> **DATASET EXTRACT**:
------------------------------------------------------------------------

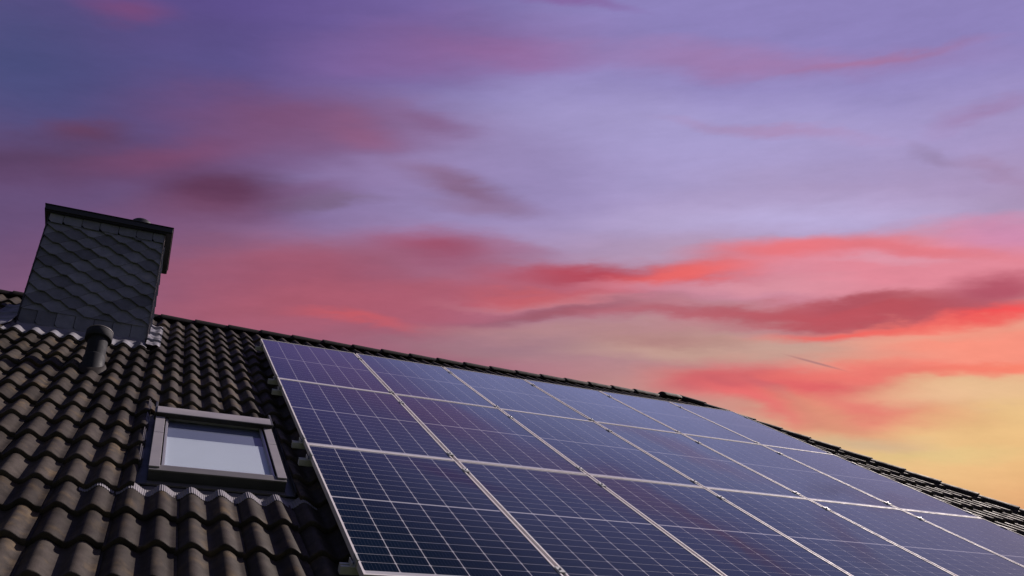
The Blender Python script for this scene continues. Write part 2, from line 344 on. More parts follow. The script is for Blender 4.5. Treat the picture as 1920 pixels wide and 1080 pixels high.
# ---------------------------------------------------------------- roof
HC = (6.411, .669, -.168)            # a point on the axis of the hip tiles, and their run per metre down the slope
HK = .435
RIDGE_Y, RIDGE_Z = .798, .616
def hip_u(v): return HC[0] + HK * (HC[1] - v)
bm = bmesh.new()
ye, ze = W(0, -6.3, -.165)[1:]
yb = 2 * RIDGE_Y - ye; zr = Z0 + .652; xr = 6.24; xe = hip_u(-6.3)
F = [(-6.6, ye, ze), (xe, ye, ze), (xr, RIDGE_Y, zr), (-6.6, RIDGE_Y, zr), (xe, yb, ze), (-6.6, yb, ze)]
vs_ = [bm.verts.new(p) for p in F]
for f in ((0, 1, 2, 3), (3, 2, 4, 5), (1, 4, 2)): bm.faces.new([vs_[i] for i in f])
lo = [bm.verts.new((x, y, z - .2)) for x, y, z in F]
for f in ((3, 2, 1, 0), (5, 4, 2, 3), (2, 4, 1)): bm.faces.new([lo[i] for i in f])
for i, j in ((0, 1), (1, 4), (4, 5), (5, 3), (3, 0)): bm.faces.new((vs_[i], lo[i], lo[j], vs_[j]))
roof = obj('roof', to_mesh(bm, 'roof', M_DECK), kind='structure')

GAUGE, V0, THICK, COVER = .3355, .470, .028, .30
CREST = -.080
AMP = .040
def wave(x):
    """height of the tile surface below its crest; x from the left edge of a tile"""
    t = ((x - .07) / .15) % 1.0               # 0 at a crest; long fall to the right, short steep rise
    ph = .5 * t / .58 if t < .58 else .5 + .5 * (t - .58) / .42
    return -AMP * .5 * (1 - math.cos(2 * math.pi * ph))
def tile_bm(var, length=.42, nx=26):
    r = random.Random(var * 13 + 5)
    xs = [.0, .006, .016, .019] + [.019 + (.303 - .019) * i / nx for i in range(1, nx + 1)]
    bm = bmesh.new(); rows = []
    chips = [r.uniform(0, .3) for _ in range(3)]
    for x in xs:
        h = wave(x)
        if x < .0165: h = wave(.016) - .005          # interlocking side channel
        if x > .289: h = max(h, wave(.289)) + .0025
        j = r.uniform(-.0012, .0012) + (.004 if any(abs(x - c) < .007 for c in chips) else 0)
        jz = r.uniform(-.0008, .0004)
        pr = [(.0005 + j, h - THICK), (j, h - .006 + jz), (.0035 + j, h - .0008 + jz), (.011, h), (.05, h), (length, h), (length, h - .012), (.03, h - THICK)]
        rows.append([bm.verts.new((x, y, z)) for y, z in pr])
    for a, b in zip(rows, rows[1:]):
        n = len(a)
        for i in range(n): bm.faces.new((a[i], b[i], b[(i + 1) % n], a[(i + 1) % n]))
    bm.faces.new(rows[0]); bm.faces.new(rows[-1][::-1])
    bmesh.ops.recalc_face_normals(bm, faces=bm.faces)
    return bm
tile_meshes = {}
for v_ in range(5): tile_meshes[v_] = to_mesh(tile_bm(v_), 'roof_tile', M_TILE, 50)
for v_ in range(3): tile_meshes[10 + v_] = to_mesh(tile_bm(20 + v_, .49), 'roof_tile', M_TILE, 50)
TILT = Matrix.Rotation(-math.atan(THICK / GAUGE), 4, 'X')
def tile_matrix(u, k, r):
    return Matrix.Translation(W(u + r.uniform(-.0015, .0015), V0 - GAUGE * k + r.uniform(-.004, .004), CREST + r.uniform(-.001, .003))) @ ROT @ TILT @ Matrix.Rotation(R(r.uniform(-.45, .45)), 4, 'Z')
def clipped(me, mw, planes):
    """copy of the mesh cut by world planes (point, outward normal)"""
    bm = bmesh.new(); bm.from_mesh(me); inv = mw.inverted()
    for p, n in planes:
        lp = inv @ p; ln = (inv.to_3x3() @ n).normalized()
        g = bmesh.ops.bisect_plane(bm, geom=bm.verts[:] + bm.edges[:] + bm.faces[:], plane_co=lp, plane_no=ln, clear_outer=True)
        es = [e for e in g['geom_cut'] if isinstance(e, bmesh.types.BMEdge)]
        if es: bmesh.ops.holes_fill(bm, edges=es, sides=0)
    if not bm.faces: bm.free(); return None
    out = bpy.data.meshes.new('roof_tile_cut'); bm.to_mesh(out); bm.free(); out.materials.append(M_TILE)
    out.shade_smooth(); out.set_sharp_from_angle(angle=R(50)); return out
UX = Vector((1, 0, 0)); VX = Vector((0, CP, SP)); NX = Vector((0, -SP, CP))
hip_n = (UX + VX * HK).normalized()                # in the roof plane, towards the hip
hip_p = W(hip_u(0) - .012, 0, -.1)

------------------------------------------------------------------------

> **WHAT YOU SHOULD DO**: Repeat the listing above exactly from its first line to the line containing "to_mesh(bm, 'roof', M_DECK), kind='structure')", both included, and omit the pictures.

> **EXERCISE OUTPUT**:
The Blender Python script for this scene continues. Write part 2, from line 344 on. More parts follow. The script is for Blender 4.5. Treat the picture as 1920 pixels wide and 1080 pixels high.
# ---------------------------------------------------------------- roof
HC = (6.411, .669, -.168)            # a point on the axis of the hip tiles, and their run per metre down the slope
HK = .435
RIDGE_Y, RIDGE_Z = .798, .616
def hip_u(v): return HC[0] + HK * (HC[1] - v)
bm = bmesh.new()
ye, ze = W(0, -6.3, -.165)[1:]
yb = 2 * RIDGE_Y - ye; zr = Z0 + .652; xr = 6.24; xe = hip_u(-6.3)
F = [(-6.6, ye, ze), (xe, ye, ze), (xr, RIDGE_Y, zr), (-6.6, RIDGE_Y, zr), (xe, yb, ze), (-6.6, yb, ze)]
vs_ = [bm.verts.new(p) for p in F]
for f in ((0, 1, 2, 3), (3, 2, 4, 5), (1, 4, 2)): bm.faces.new([vs_[i] for i in f])
lo = [bm.verts.new((x, y, z - .2)) for x, y, z in F]
for f in ((3, 2, 1, 0), (5, 4, 2, 3), (2, 4, 1)): bm.faces.new([lo[i] for i in f])
for i, j in ((0, 1), (1, 4), (4, 5), (5, 3), (3, 0)): bm.faces.new((vs_[i], lo[i], lo[j], vs_[j]))
roof = obj('roof', to_mesh(bm, 'roof', M_DECK), kind='structure')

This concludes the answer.